Penurious Penguin writes "Well within the top ten Linux distros, Arch Linux has a strong following for sure. But with an installation process requiring a little more involvement than the average distro, not every prospective user is ready to embrace the Arch Way, and understandably so. This is where Manjaro steps in. With a 100% compatibility with Arch, uncompromising adherence to principia KISS and a pre-configured Xfce, — or alternatively available GNOME & KDE — those who've been hesitating to explore Arch now have a few less excuses. And a little side-note for those still bitter about the lack of package-signing: You'll be glad to know that Arch fully implemented package-signing in June of 2012."

4 of 120 comments (clear)

  1. Chakra? by mhh91 · · Score: 4, Informative

    How is this different from Chakra?

  2. Re:love Arch by Anonymous Coward · · Score: 4, Informative

    Its very neat, right until you get bitten by the bleeding edge software updates.

    I've had my system rendered unbootable or at least without working wifi or graphics drivers a few times after updating.
    Its a nice linux distro with a russian roulette feature built-in

  3. Re:love Arch by VortexCortex · · Score: 3, Informative

    Its very neat, right until you get bitten by the bleeding edge software updates.

    I've had my system rendered unbootable or at least without working wifi or graphics drivers a few times after updating. Its a nice linux distro with a russian roulette feature built-in

    This is why I dual boot. Linux and Linux.

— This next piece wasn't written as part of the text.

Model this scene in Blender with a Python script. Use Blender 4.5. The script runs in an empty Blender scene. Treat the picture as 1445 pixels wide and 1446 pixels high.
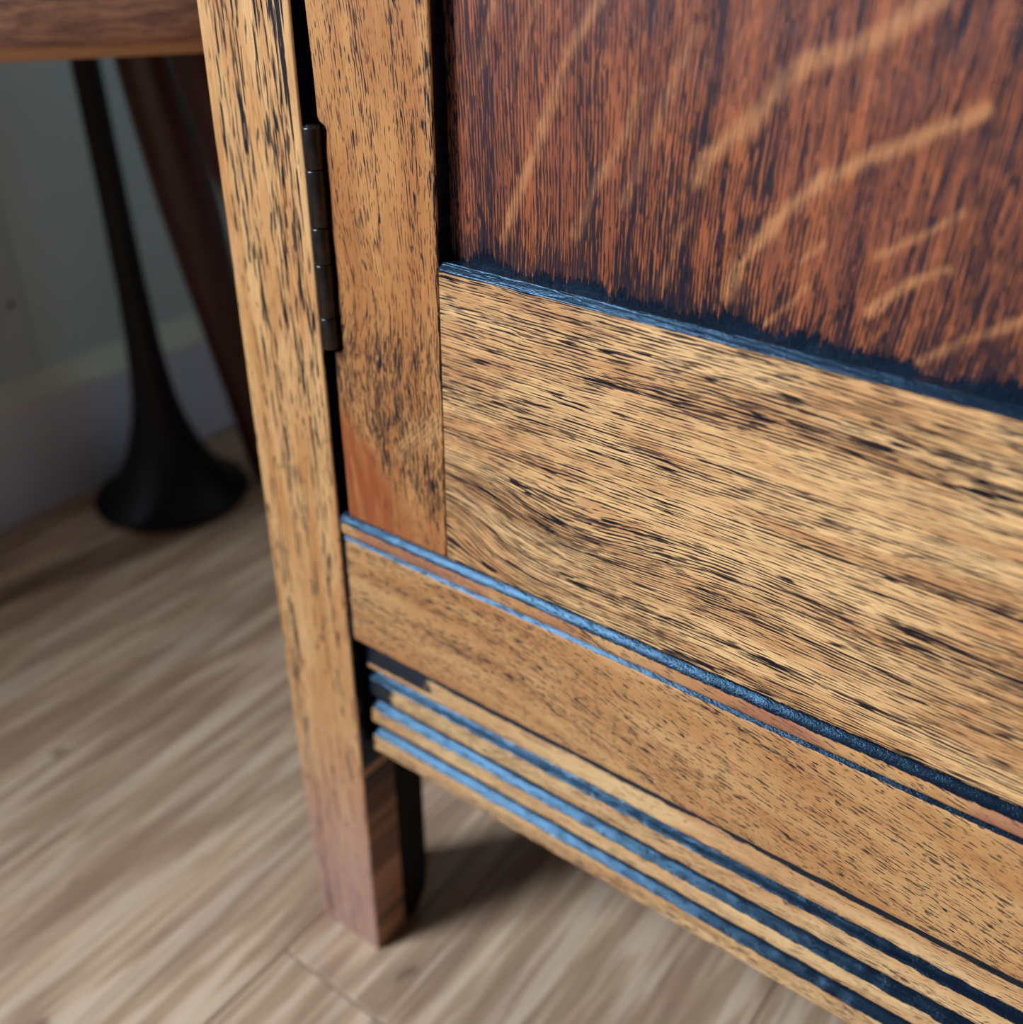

  4. Re:love Arch by shimage · · Score: 3, Informative

    Hmm. I use yaourt. "yaourt -S package_name" and it just installs what you want, period. "yaourt -Syua" updates everything, including your aur packages. I have something like 50 packages from aur installed, and I don't have any problems. Day-to-day, it has taken almost no effort on my part for the last 5 years. There were some big updates that took some care to do correctly (udev and filesystem come to mind), but most distros have things like that and arch's documentation is always great.